When it comes to the political side of things Knowles says both sides are focusing on the human element but the trouble is that the two sides are emphasizing a different understanding of it. 

“Democrats emphasize that if you take away the right of a woman to have an abortion and you leave it up to the states, then that’s going to disproportionally affect in a negative way women who are in rural areas, women of very limited financial means, and it will essentially put a major roadblock in their ability to control their reproductive lives,” she said.

Meanwhile, Knowles said, Republicans put the emphasis on the unborn child and the emotional arguments that come with that viewpoint.

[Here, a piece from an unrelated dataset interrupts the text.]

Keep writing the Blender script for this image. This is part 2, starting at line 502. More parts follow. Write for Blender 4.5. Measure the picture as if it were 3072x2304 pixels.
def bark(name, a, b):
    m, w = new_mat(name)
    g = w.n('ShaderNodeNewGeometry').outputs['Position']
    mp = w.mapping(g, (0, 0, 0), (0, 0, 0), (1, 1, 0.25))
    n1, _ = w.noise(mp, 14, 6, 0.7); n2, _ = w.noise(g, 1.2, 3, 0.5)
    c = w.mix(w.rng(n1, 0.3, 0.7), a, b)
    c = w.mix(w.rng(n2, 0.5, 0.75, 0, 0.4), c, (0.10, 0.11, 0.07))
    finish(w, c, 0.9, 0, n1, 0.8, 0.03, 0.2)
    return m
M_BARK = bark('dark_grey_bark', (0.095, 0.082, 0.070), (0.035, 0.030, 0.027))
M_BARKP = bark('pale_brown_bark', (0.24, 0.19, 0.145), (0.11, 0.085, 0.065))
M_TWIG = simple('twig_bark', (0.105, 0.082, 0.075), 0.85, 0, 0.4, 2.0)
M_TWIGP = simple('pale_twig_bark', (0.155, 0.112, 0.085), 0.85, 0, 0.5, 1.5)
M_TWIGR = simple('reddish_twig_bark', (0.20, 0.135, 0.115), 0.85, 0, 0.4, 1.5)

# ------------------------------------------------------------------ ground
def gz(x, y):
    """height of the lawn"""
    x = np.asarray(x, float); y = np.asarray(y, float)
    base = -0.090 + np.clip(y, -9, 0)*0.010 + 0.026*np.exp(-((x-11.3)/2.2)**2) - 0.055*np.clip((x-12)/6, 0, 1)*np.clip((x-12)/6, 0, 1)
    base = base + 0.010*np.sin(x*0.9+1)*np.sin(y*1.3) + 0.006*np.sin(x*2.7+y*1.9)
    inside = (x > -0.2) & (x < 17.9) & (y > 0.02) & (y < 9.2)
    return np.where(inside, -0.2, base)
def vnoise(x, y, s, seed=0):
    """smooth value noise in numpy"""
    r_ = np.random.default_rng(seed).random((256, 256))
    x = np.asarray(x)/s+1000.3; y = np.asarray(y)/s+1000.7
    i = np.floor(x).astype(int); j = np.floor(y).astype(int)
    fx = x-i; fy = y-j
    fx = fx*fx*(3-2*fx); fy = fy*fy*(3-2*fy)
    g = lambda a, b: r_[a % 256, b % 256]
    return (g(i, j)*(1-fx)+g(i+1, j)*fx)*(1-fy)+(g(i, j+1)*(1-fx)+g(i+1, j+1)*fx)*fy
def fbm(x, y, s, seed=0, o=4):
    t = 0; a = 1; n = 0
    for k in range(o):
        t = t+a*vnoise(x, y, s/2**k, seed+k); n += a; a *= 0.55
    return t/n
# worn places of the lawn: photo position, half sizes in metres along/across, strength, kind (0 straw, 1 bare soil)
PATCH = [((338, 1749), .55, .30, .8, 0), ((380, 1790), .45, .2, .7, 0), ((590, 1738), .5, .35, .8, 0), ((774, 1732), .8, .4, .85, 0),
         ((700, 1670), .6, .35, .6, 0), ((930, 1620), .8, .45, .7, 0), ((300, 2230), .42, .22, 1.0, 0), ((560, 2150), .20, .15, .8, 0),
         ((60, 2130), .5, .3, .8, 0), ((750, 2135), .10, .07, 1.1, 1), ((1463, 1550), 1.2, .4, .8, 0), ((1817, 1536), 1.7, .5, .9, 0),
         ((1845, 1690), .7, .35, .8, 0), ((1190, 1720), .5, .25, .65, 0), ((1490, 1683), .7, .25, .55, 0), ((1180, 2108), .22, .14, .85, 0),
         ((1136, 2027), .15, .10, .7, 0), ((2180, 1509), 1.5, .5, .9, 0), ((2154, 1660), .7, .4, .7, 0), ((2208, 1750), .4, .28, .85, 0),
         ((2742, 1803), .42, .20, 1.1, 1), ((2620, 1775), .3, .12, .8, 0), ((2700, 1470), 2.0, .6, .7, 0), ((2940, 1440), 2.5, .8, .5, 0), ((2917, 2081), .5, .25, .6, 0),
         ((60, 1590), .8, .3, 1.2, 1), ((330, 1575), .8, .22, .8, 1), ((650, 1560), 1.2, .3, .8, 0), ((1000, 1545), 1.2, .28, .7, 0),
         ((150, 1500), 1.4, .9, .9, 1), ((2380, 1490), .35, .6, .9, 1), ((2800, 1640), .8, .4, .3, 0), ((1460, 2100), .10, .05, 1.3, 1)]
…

On the religious side of things, Knowles is neutral as to whether or not religion should play a role in terms of what activists say, as she feels that someone’s personal religious view whether  for or against abortion is a private matter. However, Knowles said, taking religion into the public decision-making breaks the separation of church and state in the U.S. Constitution because public decisions affect everybody and must be accessible to everybody.

“If someone is not a Catholic, they can’t possibly have access to the same understanding of catholic views as a catholic does,” Knowles explained.

Knowles' first lecture on Nov. 30 (viewable via this Zoom link) will come the day before the current case will be heard, so she will explain what the state of the Roe v. Wade law up until that point. 

In the second lecture on Dec. 2 (accessible via this Zoom link), Knowles will summarize how the different justices expressed their views about the case in all arguments.

Knowles invites anybody with a general interest in politics that might want to understand what one branch of the government is doing at the moment to attend both lectures.